▶ **WORK TO DO**:
Give back the lines exactly, from the first one to the line with "scene.camera = cam", both ends included.

▶ **DATA EXTRACT**:

****

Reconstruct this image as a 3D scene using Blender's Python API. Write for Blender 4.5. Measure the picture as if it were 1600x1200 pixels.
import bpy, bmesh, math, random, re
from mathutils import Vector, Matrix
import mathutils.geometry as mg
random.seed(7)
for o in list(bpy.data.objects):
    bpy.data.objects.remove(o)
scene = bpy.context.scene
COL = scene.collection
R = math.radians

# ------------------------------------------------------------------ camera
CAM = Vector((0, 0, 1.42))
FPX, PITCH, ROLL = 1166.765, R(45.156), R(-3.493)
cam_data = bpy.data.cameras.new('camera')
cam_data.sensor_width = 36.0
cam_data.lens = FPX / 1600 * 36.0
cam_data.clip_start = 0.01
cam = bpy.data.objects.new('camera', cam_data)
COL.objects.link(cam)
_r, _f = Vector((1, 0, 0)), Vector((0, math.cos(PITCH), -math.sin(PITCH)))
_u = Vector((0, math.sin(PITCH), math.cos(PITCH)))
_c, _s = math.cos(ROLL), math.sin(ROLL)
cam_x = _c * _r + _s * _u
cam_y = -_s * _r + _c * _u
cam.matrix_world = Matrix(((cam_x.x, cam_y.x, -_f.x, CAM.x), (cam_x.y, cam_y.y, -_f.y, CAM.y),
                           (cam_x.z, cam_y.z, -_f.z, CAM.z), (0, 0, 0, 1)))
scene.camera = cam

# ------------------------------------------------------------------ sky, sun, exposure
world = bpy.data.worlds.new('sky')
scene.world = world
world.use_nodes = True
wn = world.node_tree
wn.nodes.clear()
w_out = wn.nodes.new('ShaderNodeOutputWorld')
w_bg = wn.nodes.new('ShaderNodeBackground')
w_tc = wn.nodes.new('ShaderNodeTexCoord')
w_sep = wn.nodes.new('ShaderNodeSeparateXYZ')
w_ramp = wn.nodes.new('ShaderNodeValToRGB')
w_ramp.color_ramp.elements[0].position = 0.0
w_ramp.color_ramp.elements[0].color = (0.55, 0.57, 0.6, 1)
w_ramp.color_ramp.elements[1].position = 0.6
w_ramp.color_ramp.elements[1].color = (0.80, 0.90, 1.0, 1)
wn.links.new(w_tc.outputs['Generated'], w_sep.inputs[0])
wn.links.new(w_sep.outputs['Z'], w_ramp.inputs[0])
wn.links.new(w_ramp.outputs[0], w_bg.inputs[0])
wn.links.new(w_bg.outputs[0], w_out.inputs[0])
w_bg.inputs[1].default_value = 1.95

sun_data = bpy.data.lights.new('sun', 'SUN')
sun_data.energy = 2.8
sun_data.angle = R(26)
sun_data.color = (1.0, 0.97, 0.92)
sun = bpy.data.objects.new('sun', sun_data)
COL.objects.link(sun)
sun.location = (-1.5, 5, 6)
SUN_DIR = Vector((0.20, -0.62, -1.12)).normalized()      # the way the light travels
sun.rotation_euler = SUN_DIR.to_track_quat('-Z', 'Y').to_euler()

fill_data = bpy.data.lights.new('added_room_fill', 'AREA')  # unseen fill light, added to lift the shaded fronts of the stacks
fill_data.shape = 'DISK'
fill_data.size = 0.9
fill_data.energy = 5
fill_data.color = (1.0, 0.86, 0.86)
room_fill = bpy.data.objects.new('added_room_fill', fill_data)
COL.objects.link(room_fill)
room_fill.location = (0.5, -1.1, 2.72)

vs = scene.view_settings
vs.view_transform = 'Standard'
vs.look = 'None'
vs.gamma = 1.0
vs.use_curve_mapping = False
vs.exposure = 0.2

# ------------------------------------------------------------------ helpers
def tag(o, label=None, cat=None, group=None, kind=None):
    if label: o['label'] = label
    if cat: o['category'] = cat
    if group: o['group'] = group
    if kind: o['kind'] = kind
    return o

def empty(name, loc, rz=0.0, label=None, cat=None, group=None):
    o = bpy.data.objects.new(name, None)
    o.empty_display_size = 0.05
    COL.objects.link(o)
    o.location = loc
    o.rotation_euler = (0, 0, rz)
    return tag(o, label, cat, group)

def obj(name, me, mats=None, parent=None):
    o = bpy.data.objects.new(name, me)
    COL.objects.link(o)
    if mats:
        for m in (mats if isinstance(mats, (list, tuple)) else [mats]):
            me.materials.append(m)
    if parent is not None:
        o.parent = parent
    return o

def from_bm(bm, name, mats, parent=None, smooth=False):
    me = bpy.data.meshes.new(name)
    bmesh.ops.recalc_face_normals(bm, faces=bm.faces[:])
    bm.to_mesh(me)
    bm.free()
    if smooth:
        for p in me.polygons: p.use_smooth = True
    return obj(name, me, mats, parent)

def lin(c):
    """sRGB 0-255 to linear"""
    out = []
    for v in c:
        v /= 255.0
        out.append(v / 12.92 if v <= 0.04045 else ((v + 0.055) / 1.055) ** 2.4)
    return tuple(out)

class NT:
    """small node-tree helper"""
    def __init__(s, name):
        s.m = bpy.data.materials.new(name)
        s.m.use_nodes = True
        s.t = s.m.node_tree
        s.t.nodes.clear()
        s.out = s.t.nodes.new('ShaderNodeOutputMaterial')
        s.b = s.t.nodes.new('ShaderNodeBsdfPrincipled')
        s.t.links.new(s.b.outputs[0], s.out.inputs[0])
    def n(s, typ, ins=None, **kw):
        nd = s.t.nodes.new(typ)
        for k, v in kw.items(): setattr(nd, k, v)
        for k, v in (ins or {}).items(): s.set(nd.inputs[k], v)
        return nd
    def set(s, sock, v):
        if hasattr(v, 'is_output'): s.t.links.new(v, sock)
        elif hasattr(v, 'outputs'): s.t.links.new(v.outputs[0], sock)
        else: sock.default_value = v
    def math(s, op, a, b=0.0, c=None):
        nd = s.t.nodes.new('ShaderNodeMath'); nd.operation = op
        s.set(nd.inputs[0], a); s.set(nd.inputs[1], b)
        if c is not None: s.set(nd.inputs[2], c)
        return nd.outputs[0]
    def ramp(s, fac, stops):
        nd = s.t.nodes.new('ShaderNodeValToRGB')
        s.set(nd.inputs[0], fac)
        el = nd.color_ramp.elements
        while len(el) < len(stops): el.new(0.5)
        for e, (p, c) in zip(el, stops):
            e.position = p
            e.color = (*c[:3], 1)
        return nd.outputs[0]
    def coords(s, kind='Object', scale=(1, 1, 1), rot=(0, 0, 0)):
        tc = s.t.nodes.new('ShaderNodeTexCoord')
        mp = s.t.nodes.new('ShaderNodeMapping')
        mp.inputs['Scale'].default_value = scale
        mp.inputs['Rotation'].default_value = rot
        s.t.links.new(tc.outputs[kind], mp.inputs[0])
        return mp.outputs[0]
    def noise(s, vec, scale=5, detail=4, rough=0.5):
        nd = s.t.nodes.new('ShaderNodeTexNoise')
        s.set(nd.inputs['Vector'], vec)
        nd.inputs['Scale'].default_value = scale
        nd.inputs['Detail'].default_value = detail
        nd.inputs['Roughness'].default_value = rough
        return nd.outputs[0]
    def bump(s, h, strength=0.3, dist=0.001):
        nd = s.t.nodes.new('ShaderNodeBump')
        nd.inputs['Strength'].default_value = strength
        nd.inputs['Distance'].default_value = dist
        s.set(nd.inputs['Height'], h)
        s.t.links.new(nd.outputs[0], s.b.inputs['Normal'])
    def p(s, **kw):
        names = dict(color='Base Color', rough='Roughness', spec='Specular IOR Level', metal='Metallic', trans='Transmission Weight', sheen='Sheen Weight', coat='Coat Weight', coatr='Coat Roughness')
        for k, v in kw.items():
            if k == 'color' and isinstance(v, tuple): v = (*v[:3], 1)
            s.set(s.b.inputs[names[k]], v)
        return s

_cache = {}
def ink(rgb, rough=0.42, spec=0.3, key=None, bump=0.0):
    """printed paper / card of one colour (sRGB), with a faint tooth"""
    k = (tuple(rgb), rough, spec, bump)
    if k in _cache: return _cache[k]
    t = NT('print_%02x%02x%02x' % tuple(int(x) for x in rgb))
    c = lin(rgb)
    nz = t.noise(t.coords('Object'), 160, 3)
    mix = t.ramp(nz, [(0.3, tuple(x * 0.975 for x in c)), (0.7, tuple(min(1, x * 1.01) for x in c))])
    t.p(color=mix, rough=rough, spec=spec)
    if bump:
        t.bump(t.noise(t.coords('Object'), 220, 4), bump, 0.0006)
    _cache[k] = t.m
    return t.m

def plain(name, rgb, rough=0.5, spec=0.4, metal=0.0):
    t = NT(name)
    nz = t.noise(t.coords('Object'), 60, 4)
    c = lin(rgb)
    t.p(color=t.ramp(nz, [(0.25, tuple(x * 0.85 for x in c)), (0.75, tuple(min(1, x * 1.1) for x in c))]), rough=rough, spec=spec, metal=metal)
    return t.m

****

▶ **EXPECTED ANSWER**:
Reconstruct this image as a 3D scene using Blender's Python API. Write for Blender 4.5. Measure the picture as if it were 1600x1200 pixels.
import bpy, bmesh, math, random, re
from mathutils import Vector, Matrix
import mathutils.geometry as mg
random.seed(7)
for o in list(bpy.data.objects):
    bpy.data.objects.remove(o)
scene = bpy.context.scene
COL = scene.collection
R = math.radians

# ------------------------------------------------------------------ camera
CAM = Vector((0, 0, 1.42))
FPX, PITCH, ROLL = 1166.765, R(45.156), R(-3.493)
cam_data = bpy.data.cameras.new('camera')
cam_data.sensor_width = 36.0
cam_data.lens = FPX / 1600 * 36.0
cam_data.clip_start = 0.01
cam = bpy.data.objects.new('camera', cam_data)
COL.objects.link(cam)
_r, _f = Vector((1, 0, 0)), Vector((0, math.cos(PITCH), -math.sin(PITCH)))
_u = Vector((0, math.sin(PITCH), math.cos(PITCH)))
_c, _s = math.cos(ROLL), math.sin(ROLL)
cam_x = _c * _r + _s * _u
cam_y = -_s * _r + _c * _u
cam.matrix_world = Matrix(((cam_x.x, cam_y.x, -_f.x, CAM.x), (cam_x.y, cam_y.y, -_f.y, CAM.y),
                           (cam_x.z, cam_y.z, -_f.z, CAM.z), (0, 0, 0, 1)))
scene.camera = cam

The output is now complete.